- [Given information]:
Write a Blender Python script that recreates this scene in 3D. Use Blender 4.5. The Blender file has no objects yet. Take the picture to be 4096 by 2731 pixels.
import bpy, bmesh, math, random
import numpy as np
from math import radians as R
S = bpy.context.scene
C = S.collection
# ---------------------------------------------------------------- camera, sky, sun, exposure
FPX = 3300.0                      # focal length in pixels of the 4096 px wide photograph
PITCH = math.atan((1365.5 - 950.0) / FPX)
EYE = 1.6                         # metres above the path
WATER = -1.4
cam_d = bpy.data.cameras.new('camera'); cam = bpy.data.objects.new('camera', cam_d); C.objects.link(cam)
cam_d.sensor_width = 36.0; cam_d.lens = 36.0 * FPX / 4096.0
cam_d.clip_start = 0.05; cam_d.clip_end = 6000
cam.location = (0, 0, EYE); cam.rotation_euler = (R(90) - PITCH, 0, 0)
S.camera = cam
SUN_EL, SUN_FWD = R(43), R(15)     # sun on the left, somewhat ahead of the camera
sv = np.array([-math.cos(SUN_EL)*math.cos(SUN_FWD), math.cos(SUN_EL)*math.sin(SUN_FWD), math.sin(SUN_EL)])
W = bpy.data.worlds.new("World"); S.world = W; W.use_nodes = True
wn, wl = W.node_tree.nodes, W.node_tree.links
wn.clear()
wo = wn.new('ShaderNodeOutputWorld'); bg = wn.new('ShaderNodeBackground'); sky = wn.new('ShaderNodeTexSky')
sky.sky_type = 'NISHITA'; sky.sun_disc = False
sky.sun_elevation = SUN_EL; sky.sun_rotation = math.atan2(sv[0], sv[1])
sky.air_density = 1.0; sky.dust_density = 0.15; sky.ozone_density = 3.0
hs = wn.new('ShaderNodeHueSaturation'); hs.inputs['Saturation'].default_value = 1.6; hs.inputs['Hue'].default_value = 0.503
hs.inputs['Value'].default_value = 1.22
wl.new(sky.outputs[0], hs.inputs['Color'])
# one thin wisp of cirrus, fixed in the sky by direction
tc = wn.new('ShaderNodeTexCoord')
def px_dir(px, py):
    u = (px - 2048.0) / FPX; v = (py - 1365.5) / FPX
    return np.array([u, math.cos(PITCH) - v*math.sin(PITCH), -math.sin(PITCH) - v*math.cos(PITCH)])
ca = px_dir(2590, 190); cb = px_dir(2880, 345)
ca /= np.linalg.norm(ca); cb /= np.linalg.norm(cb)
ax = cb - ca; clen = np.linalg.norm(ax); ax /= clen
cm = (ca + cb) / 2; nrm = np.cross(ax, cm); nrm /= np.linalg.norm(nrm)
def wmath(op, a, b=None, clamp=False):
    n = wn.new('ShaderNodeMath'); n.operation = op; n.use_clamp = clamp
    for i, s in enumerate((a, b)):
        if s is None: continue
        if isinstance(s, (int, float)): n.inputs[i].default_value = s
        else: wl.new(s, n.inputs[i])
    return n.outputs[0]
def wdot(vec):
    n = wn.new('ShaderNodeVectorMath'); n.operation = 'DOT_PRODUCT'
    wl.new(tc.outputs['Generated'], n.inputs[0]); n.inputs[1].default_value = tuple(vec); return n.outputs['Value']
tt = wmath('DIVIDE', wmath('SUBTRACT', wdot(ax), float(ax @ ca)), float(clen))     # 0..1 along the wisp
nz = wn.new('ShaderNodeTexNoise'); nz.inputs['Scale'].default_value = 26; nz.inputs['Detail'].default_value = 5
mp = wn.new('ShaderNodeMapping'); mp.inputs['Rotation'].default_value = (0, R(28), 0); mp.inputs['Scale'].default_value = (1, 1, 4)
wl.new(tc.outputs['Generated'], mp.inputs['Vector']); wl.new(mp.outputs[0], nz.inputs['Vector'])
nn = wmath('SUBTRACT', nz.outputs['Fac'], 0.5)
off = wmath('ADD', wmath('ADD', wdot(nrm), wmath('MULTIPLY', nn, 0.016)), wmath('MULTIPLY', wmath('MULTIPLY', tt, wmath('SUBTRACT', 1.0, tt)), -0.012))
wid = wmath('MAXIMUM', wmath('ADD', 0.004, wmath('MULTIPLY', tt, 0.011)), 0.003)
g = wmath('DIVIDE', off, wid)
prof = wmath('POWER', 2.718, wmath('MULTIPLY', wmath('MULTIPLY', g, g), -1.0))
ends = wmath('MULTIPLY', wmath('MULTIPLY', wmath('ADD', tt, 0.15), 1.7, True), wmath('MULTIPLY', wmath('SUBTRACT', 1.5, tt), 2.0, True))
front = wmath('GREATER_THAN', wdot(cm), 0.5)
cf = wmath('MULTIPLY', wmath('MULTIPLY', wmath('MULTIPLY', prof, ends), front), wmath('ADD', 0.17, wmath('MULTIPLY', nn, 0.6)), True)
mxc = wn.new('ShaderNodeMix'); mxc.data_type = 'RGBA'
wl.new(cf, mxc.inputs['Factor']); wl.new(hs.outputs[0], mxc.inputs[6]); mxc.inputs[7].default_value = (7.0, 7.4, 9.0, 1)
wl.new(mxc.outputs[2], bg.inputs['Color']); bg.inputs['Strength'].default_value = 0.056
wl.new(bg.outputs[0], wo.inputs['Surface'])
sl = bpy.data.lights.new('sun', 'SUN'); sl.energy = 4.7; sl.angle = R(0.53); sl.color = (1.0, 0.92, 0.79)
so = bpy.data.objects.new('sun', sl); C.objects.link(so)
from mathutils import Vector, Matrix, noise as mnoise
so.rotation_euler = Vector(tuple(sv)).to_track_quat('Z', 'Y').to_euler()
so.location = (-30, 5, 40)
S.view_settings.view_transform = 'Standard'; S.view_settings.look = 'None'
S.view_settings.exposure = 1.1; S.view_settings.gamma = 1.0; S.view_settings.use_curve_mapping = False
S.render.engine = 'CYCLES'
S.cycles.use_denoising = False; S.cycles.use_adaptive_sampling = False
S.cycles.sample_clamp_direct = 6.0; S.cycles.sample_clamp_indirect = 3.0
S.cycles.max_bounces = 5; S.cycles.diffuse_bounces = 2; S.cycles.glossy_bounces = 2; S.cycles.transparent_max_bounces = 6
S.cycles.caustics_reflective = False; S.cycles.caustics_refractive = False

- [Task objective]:
Output all of the data again, exactly.

- [Solution for this task]:
Write a Blender Python script that recreates this scene in 3D. Use Blender 4.5. The Blender file has no objects yet. Take the picture to be 4096 by 2731 pixels.
import bpy, bmesh, math, random
import numpy as np
from math import radians as R
S = bpy.context.scene
C = S.collection
# ---------------------------------------------------------------- camera, sky, sun, exposure
FPX = 3300.0                      # focal length in pixels of the 4096 px wide photograph
PITCH = math.atan((1365.5 - 950.0) / FPX)
EYE = 1.6                         # metres above the path
WATER = -1.4
cam_d = bpy.data.cameras.new('camera'); cam = bpy.data.objects.new('camera', cam_d); C.objects.link(cam)
cam_d.sensor_width = 36.0; cam_d.lens = 36.0 * FPX / 4096.0
cam_d.clip_start = 0.05; cam_d.clip_end = 6000
cam.location = (0, 0, EYE); cam.rotation_euler = (R(90) - PITCH, 0, 0)
S.camera = cam
SUN_EL, SUN_FWD = R(43), R(15)     # sun on the left, somewhat ahead of the camera
sv = np.array([-math.cos(SUN_EL)*math.cos(SUN_FWD), math.cos(SUN_EL)*math.sin(SUN_FWD), math.sin(SUN_EL)])
W = bpy.data.worlds.new("World"); S.world = W; W.use_nodes = True
wn, wl = W.node_tree.nodes, W.node_tree.links
wn.clear()
wo = wn.new('ShaderNodeOutputWorld'); bg = wn.new('ShaderNodeBackground'); sky = wn.new('ShaderNodeTexSky')
sky.sky_type = 'NISHITA'; sky.sun_disc = False
sky.sun_elevation = SUN_EL; sky.sun_rotation = math.atan2(sv[0], sv[1])
sky.air_density = 1.0; sky.dust_density = 0.15; sky.ozone_density = 3.0
hs = wn.new('ShaderNodeHueSaturation'); hs.inputs['Saturation'].default_value = 1.6; hs.inputs['Hue'].default_value = 0.503
hs.inputs['Value'].default_value = 1.22
wl.new(sky.outputs[0], hs.inputs['Color'])
# one thin wisp of cirrus, fixed in the sky by direction
tc = wn.new('ShaderNodeTexCoord')
def px_dir(px, py):
    u = (px - 2048.0) / FPX; v = (py - 1365.5) / FPX
    return np.array([u, math.cos(PITCH) - v*math.sin(PITCH), -math.sin(PITCH) - v*math.cos(PITCH)])
ca = px_dir(2590, 190); cb = px_dir(2880, 345)
ca /= np.linalg.norm(ca); cb /= np.linalg.norm(cb)
ax = cb - ca; clen = np.linalg.norm(ax); ax /= clen
cm = (ca + cb) / 2; nrm = np.cross(ax, cm); nrm /= np.linalg.norm(nrm)
def wmath(op, a, b=None, clamp=False):
    n = wn.new('ShaderNodeMath'); n.operation = op; n.use_clamp = clamp
    for i, s in enumerate((a, b)):
        if s is None: continue
        if isinstance(s, (int, float)): n.inputs[i].default_value = s
        else: wl.new(s, n.inputs[i])
    return n.outputs[0]
def wdot(vec):
    n = wn.new('ShaderNodeVectorMath'); n.operation = 'DOT_PRODUCT'
    wl.new(tc.outputs['Generated'], n.inputs[0]); n.inputs[1].default_value = tuple(vec); return n.outputs['Value']
tt = wmath('DIVIDE', wmath('SUBTRACT', wdot(ax), float(ax @ ca)), float(clen))     # 0..1 along the wisp
nz = wn.new('ShaderNodeTexNoise'); nz.inputs['Scale'].default_value = 26; nz.inputs['Detail'].default_value = 5
mp = wn.new('ShaderNodeMapping'); mp.inputs['Rotation'].default_value = (0, R(28), 0); mp.inputs['Scale'].default_value = (1, 1, 4)
wl.new(tc.outputs['Generated'], mp.inputs['Vector']); wl.new(mp.outputs[0], nz.inputs['Vector'])
nn = wmath('SUBTRACT', nz.outputs['Fac'], 0.5)
off = wmath('ADD', wmath('ADD', wdot(nrm), wmath('MULTIPLY', nn, 0.016)), wmath('MULTIPLY', wmath('MULTIPLY', tt, wmath('SUBTRACT', 1.0, tt)), -0.012))
wid = wmath('MAXIMUM', wmath('ADD', 0.004, wmath('MULTIPLY', tt, 0.011)), 0.003)
g = wmath('DIVIDE', off, wid)
prof = wmath('POWER', 2.718, wmath('MULTIPLY', wmath('MULTIPLY', g, g), -1.0))
ends = wmath('MULTIPLY', wmath('MULTIPLY', wmath('ADD', tt, 0.15), 1.7, True), wmath('MULTIPLY', wmath('SUBTRACT', 1.5, tt), 2.0, True))
front = wmath('GREATER_THAN', wdot(cm), 0.5)
cf = wmath('MULTIPLY', wmath('MULTIPLY', wmath('MULTIPLY', prof, ends), front), wmath('ADD', 0.17, wmath('MULTIPLY', nn, 0.6)), True)
mxc = wn.new('ShaderNodeMix'); mxc.data_type = 'RGBA'
wl.new(cf, mxc.inputs['Factor']); wl.new(hs.outputs[0], mxc.inputs[6]); mxc.inputs[7].default_value = (7.0, 7.4, 9.0, 1)
wl.new(mxc.outputs[2], bg.inputs['Color']); bg.inputs['Strength'].default_value = 0.056
wl.new(bg.outputs[0], wo.inputs['Surface'])
sl = bpy.data.lights.new('sun', 'SUN'); sl.energy = 4.7; sl.angle = R(0.53); sl.color = (1.0, 0.92, 0.79)
so = bpy.data.objects.new('sun', sl); C.objects.link(so)
from mathutils import Vector, Matrix, noise as mnoise
so.rotation_euler = Vector(tuple(sv)).to_track_quat('Z', 'Y').to_euler()
so.location = (-30, 5, 40)
S.view_settings.view_transform = 'Standard'; S.view_settings.look = 'None'
S.view_settings.exposure = 1.1; S.view_settings.gamma = 1.0; S.view_settings.use_curve_mapping = False
S.render.engine = 'CYCLES'
S.cycles.use_denoising = False; S.cycles.use_adaptive_sampling = False
S.cycles.sample_clamp_direct = 6.0; S.cycles.sample_clamp_indirect = 3.0
S.cycles.max_bounces = 5; S.cycles.diffuse_bounces = 2; S.cycles.glossy_bounces = 2; S.cycles.transparent_max_bounces = 6
S.cycles.caustics_reflective = False; S.cycles.caustics_refractive = False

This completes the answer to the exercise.